Hayat öyle bir çekilmez hale niçin mi geldi çok açık: İleriye
doğru yuvarladığın taş yine senin ayağına takılır. (Ипэк1э бгъажэ
нывэм уолъэпэрэпэж.)
Ülkeyi yönetenler o kadar taş yuvarladılar ki ileriye doğru, artık
yürünmez hale geldi. Yine de taş yuvarlama işi de kesilmeksizin
devam ediyor. Kimsenin de geri duracağı yok. Hırs insanları ne
hale getiriyor bunun ölçüsü haddi hududu yok gibi.
Yine Adige dilinde bir atasözü var, onu da söylemeden
geçemeyeceğim. Çünkü insanlar bunları biliyor olsalardı belki bu
duruma düşmeyeceklerdi.
Düşman addettiğin veya istemediğin biri için başlattığın kural,
kanun; döner dolaşır geri sana kural, kanun olur. (Уи бийм
къыхуэбублэ хабзэр уэ хабзэ пхуохъуж.)
Karşıdakinin önünü kesebilmek için konulan kurallar yumağı
içerisinden çıkılmaz konuma bizi her gün biraz daha yaklaştırıyor.
Hırs gözleri o denli bürümüş ki, kimsenin bu durumu görmeye niyeti
de yok. Olan yine dünya kimin sırtında ise ona oluyor. Nasıl olsa
hiç sorgulamadan kurban olmayı bekleyen nice kuzucuklar var.
İnsanlar yani kuzucuklar üretilen tanrılara kurban olmaya hazır.
Kimin kurban verildiği de o kutsallar için bir önem arz etmiyor.
Her şey, her kurumun varlığı karşısında insan feda olmuş ne önemi
var ki. Sanki o kurumlar insan için değil de insanlar o kurumları
yaşatmak için var.
Hani ilkokullarda okutulurdu, Kınalı Mehmet diye. Mehmet askere
gider elleri kınalıdır.
Komutanı sorar, ellerinin niçin kınalı olduğunu, o da annesine
sorar. Anne cevap verir: Bizde üç şey için kına yakılır.

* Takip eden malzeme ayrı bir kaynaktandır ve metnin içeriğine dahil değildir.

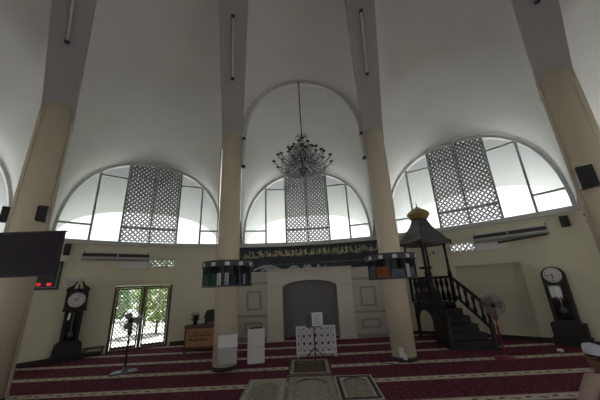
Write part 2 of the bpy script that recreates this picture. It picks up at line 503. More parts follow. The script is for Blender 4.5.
for n_, b in enumerate((-86, -50, -14, 22, 58)):
    ac = bayc(b)
    w = sempty('window_%d' % (n_ + 1), wpt(ac, 0, SILL), -math.radians(ac), WINLAB[b])
    # outer arch frame
    rows = []
    for s, z in lun_profile(n=72):
        k = 1 - 0.085 / max(0.5, math.hypot(s, z)); rows_in = (s * k, z * k)
        rows.append([wpt(ac, s, SILL + z, RW - 0.13), wpt(ac, rows_in[0], SILL + rows_in[1], RW - 0.13),
                     wpt(ac, rows_in[0], SILL + rows_in[1], RW + 0.10), wpt(ac, s, SILL + z, RW + 0.10)])
    MB().grid(rows, smooth=False).build('arch_frame', SILLM, w, world=True)
    def vbar(s, wd, z1=None, name='mullion', m=FRAME):
        z1 = arch_h(s) if z1 is None else z1
        MB().bar(wpt(ac, s, SILL), wpt(ac, s, SILL + z1 - 0.02), wd, 0.08, polar(ac, 1) - polar(ac, 0)).build(name, m, w, world=True)
    for s, wd in ((-2.08 * .85, 0.065), (2.2 * .85, 0.065), (-1.04 * .85, 0.07), (1.17 * .85, 0.07), (0.07 * .85, 0.07)): vbar(s, wd)
    def hbar(s0, s1, z, wd=0.062):
        k = max(1, int(abs(s1 - s0) / 0.3)); mb = MB()
        rows = []
        for i in range(k + 1):
            s = s0 + (s1 - s0) * i / k
            rows.append([wpt(ac, s, SILL + z - wd/2, RW - 0.03), wpt(ac, s, SILL + z + wd/2, RW - 0.03), wpt(ac, s, SILL + z + wd/2, RW + 0.04), wpt(ac, s, SILL + z - wd/2, RW + 0.04), wpt(ac, s, SILL + z - wd/2, RW - 0.03)])
        mb.grid(rows, smooth=False, flip=True).build('transom', FRAME, w, world=True)
    zt = 2.87 * .85
    hbar(-2.08 * .85, -1.04 * .85, zt); hbar(1.17 * .85, 2.2 * .85, zt)
    hbar(-AHALF + 0.05, -2.08 * .85, 0.64 * .85); hbar(2.2 * .85, AHALF - 0.05, 0.64 * .85)
    hbar(-1.04 * .85, 1.17 * .85, 0.64 * .85, 0.07); hbar(-1.04 * .85, 1.17 * .85, zt + 0.12, 0.035)
    top = lambda s: SILL + arch_h(s) - 0.05
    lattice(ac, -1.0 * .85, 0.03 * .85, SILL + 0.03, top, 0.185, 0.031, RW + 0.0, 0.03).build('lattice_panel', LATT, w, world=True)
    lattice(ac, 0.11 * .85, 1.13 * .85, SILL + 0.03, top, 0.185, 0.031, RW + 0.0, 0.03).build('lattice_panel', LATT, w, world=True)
    rows = []
    for s, z in lun_profile(n=60):
        rows.append([wpt(ac, s * 0.985, SILL, RW + 0.06), wpt(ac, s * 0.985, SILL + z * 0.985, RW + 0.06)])
    MB().grid(rows, smooth=False).build('glass_pane', GLASS, w, world=True)

# ------------------------------------------------------------------ small lattice vents beside the air conditioners
for n_, (h, lab) in enumerate(((VENTL, 'small lattice vent left of the central pillar pair, above the lattice door'), (VENTR, 'small lattice vent beside the pulpit canopy'))):
    ac = (h[0] + h[1]) / 2; hw = math.radians(h[1] - h[0]) / 2 * RW
    w = sempty('window_%d' % (n_ + 6), polar(ac, RW, h[2]), -math.radians(ac), lab)
    z0, z1 = h[2], h[3]
    lattice(ac, -hw + 0.03, hw - 0.03, z0 + 0.02, lambda s: z1 - 0.02, 0.165, 0.034, RW + 0.05, 0.03).build('lattice_panel', FRAME, w, world=True)
    f = MB()
    for s0, s1, a, c in ((-hw, hw, z0, z0 + 0.03), (-hw, hw, z1 - 0.03, z1), (-hw, -hw + 0.03, z0, z1), (hw - 0.03, hw, z0, z1)):
        f.add([wpt(ac, s0, a, RW - 0.02), wpt(ac, s1, a, RW - 0.02), wpt(ac, s1, c, RW - 0.02), wpt(ac, s0, c, RW - 0.02),
               wpt(ac, s0, a, RW + 0.1), wpt(ac, s1, a, RW + 0.1), wpt(ac, s1, c, RW + 0.1), wpt(ac, s0, c, RW + 0.1)],
              [(0,1,2,3),(7,6,5,4),(0,4,5,1),(3,2,6,7),(0,3,7,4),(1,5,6,2)])
    f.build('vent_frame', SILLM, w, world=True)

# ------------------------------------------------------------------ lattice double door
pos, rz = at_wall(-30.9, -0.05)
d1 = sempty('door_1', pos, rz, 'glazed double door with a diamond lattice and brown frame')
HWD = 0.89
f = MB(); f.box(-HWD - .02, -HWD + .06, -.05, .08, 0, 2.07); f.box(HWD - .06, HWD + .02, -.05, .08, 0, 2.07)
f.box(-HWD + .06, HWD - .06, -.05, .08, 2.01, 2.07); f.box(-.05, .05, -.05, .08, 0, 2.01)
f.box(-HWD + .06, HWD - .06, -.05, .08, 0, 0.05)
f.build('door_frame', BWOOD, d1, bevel=0.006)
for sx in (-1, 1):
    x0, x1 = (-HWD + .07, -.06) if sx < 0 else (.06, HWD - .07)
    lf = MB()
    lf.box(x0, x0 + .045, -.03, .03, .06, 2.0); lf.box(x1 - .045, x1, -.03, .03, .06, 2.0)
    lf.box(x0 + .045, x1 - .045, -.03, .03, .06, .14); lf.box(x0 + .045, x1 - .045, -.03, .03, 1.95, 2.0)
    leaf = lf.build('door_leaf', BWOOD, d1)
    mb = MB(); X0, X1, Z0, Z1 = x0 + .045, x1 - .045, .14, 1.95
    p = 0.118; n = round((X1 - X0) / p); p = (X1 - X0) / n; nz = round((Z1 - Z0) / (p * 1.15)); pz = (Z1 - Z0) / nz
    for i in range(2 * n + 1):
        for k in range(2 * nz):
            if (i + k) % 2: continue
            for di in (1, -1):
                if 0 <= i + di <= 2 * n:
                    mb.bar((X0 + i*p/2, 0, Z0 + k*pz/2), (X0 + (i+di)*p/2, 0, Z0 + (k+1)*pz/2), 0.017, 0.02, (0, 1, 0))
    mb.build('lattice', BWOOD, leaf)
    MB().box(x0 + .045, x1 - .045, .012, .018, .14, 1.95).build('glass_pane', GLASS, leaf)
    MB().box(-.02 * sx + (x1 if sx < 0 else x0) - .012, -.02 * sx + (x1 if sx < 0 else x0) + .012, -.065, -.03, .95, 1.10).build('handle', CHROME, leaf)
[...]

Birincisi; kurbanlık koçlara kına yakılır, Allah’a kurban olsun
diye. İkincisi; gelinlik kızlara kına yakılır kocasına kurban
olsun diye. Üçüncüsü ise askere gidenlere kına yakılır, vatana
kurban olsun diye.
Aslında kurban olunacak şeyler sıralamakla bitmez de ben sadece
oradaki üç tanesini saydım sadece. Yine yeni tanrılar üretilip
onlara da kurban olunabilir. Nasıl olsa yeterli miktarda kurbanlık
kuzu rezervi var. Ben bu kuzucuğu yaşatsam iş aş ister. Ağrımayan
başım niçin ağrısın? Bir yerlere hem de sorgulamadan kurban olursa
daha iyi değil mi? Sahi aldığımız eğitim sonunda bir yerlere
kurban nasıl olunacağı mı yoksa insan gibi nasıl yaşanacağını mı
öğreniyoruz. Başımızı bir elimizin arasına koyup düşünelim.
Bir ülke;
Ya krallarca yönetilir,
Ya askerlerce yönetilir,
Ya yargıçlarca yönetilir,
Ya kutsiyet atfedilen ailelerce yönetilir,
Ya elitler eliyle yönetilir,
Son olarak da halk katılımcı demokrasi dediğimiz biçimde yönetir.
Biz bunlardan hangisine giriyoruz?
Etrafına bak öyle otur ve düşün sonra konuş.